(Problem to work on) Repeat exactly what appears from the opening line of the listing to the line with "self.v, self.f, self.m, self.r, self.s", inclusive.

(Dataset excerpt)
---------------

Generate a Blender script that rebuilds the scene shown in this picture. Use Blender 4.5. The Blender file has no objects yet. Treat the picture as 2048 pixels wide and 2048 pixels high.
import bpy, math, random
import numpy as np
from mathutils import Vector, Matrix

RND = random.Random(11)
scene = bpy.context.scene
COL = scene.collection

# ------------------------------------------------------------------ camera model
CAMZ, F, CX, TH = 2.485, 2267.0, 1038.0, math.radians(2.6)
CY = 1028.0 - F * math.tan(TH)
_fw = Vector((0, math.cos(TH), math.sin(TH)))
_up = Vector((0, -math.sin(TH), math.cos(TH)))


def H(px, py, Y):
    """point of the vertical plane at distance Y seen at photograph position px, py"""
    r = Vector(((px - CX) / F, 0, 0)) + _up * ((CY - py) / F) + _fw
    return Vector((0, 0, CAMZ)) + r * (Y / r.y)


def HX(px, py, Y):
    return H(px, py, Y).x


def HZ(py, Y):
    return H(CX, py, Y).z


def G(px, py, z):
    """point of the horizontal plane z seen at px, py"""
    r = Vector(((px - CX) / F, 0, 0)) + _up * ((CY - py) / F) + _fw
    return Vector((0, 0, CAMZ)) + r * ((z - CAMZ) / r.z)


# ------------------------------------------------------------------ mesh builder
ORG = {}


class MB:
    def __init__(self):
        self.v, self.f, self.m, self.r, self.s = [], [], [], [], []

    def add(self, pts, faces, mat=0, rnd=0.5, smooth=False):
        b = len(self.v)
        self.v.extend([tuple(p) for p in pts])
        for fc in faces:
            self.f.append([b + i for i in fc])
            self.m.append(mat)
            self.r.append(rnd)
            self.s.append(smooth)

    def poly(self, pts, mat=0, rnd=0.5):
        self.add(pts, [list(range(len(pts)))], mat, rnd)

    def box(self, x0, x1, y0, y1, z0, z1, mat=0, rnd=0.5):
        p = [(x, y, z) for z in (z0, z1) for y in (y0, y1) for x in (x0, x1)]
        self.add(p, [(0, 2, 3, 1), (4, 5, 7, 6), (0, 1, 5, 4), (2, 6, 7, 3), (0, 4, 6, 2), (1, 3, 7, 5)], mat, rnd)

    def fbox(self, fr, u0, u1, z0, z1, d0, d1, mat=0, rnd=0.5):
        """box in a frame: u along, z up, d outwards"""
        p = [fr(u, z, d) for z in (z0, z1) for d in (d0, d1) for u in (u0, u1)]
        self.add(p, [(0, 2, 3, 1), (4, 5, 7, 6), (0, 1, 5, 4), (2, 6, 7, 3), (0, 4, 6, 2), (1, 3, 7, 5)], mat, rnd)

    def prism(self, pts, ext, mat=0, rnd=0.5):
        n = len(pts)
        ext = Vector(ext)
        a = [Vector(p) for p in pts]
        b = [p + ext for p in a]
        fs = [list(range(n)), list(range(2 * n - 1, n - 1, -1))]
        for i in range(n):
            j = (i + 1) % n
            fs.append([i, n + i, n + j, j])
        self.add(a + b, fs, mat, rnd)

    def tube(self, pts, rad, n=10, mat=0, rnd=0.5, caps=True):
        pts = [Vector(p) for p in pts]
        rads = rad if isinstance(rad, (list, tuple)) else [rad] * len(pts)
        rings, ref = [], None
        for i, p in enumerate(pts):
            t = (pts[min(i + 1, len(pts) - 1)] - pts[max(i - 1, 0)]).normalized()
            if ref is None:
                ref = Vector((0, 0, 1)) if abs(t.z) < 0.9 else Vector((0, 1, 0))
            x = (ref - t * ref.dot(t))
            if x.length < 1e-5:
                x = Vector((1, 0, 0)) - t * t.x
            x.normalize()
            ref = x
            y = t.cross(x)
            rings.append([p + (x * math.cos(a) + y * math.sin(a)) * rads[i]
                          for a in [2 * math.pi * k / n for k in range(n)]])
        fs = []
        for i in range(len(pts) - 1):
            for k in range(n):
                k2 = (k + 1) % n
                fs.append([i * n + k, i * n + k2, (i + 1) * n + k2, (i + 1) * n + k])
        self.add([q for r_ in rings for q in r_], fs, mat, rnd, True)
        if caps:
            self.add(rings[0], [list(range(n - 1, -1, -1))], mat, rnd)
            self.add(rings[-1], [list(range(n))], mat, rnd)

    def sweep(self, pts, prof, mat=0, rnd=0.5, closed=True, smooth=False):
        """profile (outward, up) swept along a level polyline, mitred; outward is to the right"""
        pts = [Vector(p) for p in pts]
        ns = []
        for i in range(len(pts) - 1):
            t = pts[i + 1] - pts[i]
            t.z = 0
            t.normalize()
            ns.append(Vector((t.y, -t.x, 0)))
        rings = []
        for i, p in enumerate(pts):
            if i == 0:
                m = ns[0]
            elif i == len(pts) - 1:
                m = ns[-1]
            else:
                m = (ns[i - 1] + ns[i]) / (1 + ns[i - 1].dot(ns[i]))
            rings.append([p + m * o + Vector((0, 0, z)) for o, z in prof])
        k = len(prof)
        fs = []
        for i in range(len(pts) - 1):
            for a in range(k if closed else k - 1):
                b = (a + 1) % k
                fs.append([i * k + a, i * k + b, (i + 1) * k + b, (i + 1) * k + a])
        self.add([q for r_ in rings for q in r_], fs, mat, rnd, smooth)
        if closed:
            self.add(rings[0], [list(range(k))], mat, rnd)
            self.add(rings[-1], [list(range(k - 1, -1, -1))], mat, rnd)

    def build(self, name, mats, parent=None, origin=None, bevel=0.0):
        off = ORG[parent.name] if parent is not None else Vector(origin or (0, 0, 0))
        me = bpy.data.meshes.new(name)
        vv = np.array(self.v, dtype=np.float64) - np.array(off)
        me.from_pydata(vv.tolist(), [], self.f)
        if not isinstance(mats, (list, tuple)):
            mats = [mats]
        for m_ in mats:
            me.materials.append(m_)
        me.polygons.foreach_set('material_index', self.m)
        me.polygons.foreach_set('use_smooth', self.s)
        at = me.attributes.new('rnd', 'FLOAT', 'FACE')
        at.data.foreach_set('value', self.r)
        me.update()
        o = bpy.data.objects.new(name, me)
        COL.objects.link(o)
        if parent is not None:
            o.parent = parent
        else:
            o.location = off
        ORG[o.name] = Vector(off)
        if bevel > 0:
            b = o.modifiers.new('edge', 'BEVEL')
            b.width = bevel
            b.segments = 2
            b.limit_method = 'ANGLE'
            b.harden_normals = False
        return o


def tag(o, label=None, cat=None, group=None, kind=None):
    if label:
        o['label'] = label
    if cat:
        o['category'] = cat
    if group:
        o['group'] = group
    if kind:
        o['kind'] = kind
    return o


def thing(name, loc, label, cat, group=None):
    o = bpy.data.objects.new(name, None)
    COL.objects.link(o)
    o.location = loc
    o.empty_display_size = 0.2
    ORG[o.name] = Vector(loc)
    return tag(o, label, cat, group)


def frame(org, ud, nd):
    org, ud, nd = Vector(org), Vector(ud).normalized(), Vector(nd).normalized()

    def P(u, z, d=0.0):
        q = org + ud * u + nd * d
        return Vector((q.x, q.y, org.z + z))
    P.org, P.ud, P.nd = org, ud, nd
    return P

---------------

(Full answer)
Generate a Blender script that rebuilds the scene shown in this picture. Use Blender 4.5. The Blender file has no objects yet. Treat the picture as 2048 pixels wide and 2048 pixels high.
import bpy, math, random
import numpy as np
from mathutils import Vector, Matrix

RND = random.Random(11)
scene = bpy.context.scene
COL = scene.collection

# ------------------------------------------------------------------ camera model
CAMZ, F, CX, TH = 2.485, 2267.0, 1038.0, math.radians(2.6)
CY = 1028.0 - F * math.tan(TH)
_fw = Vector((0, math.cos(TH), math.sin(TH)))
_up = Vector((0, -math.sin(TH), math.cos(TH)))


def H(px, py, Y):
    """point of the vertical plane at distance Y seen at photograph position px, py"""
    r = Vector(((px - CX) / F, 0, 0)) + _up * ((CY - py) / F) + _fw
    return Vector((0, 0, CAMZ)) + r * (Y / r.y)


def HX(px, py, Y):
    return H(px, py, Y).x


def HZ(py, Y):
    return H(CX, py, Y).z


def G(px, py, z):
    """point of the horizontal plane z seen at px, py"""
    r = Vector(((px - CX) / F, 0, 0)) + _up * ((CY - py) / F) + _fw
    return Vector((0, 0, CAMZ)) + r * ((z - CAMZ) / r.z)


# ------------------------------------------------------------------ mesh builder
ORG = {}


class MB:
    def __init__(self):
        self.v, self.f, self.m, self.r, self.s = [], [], [], [], []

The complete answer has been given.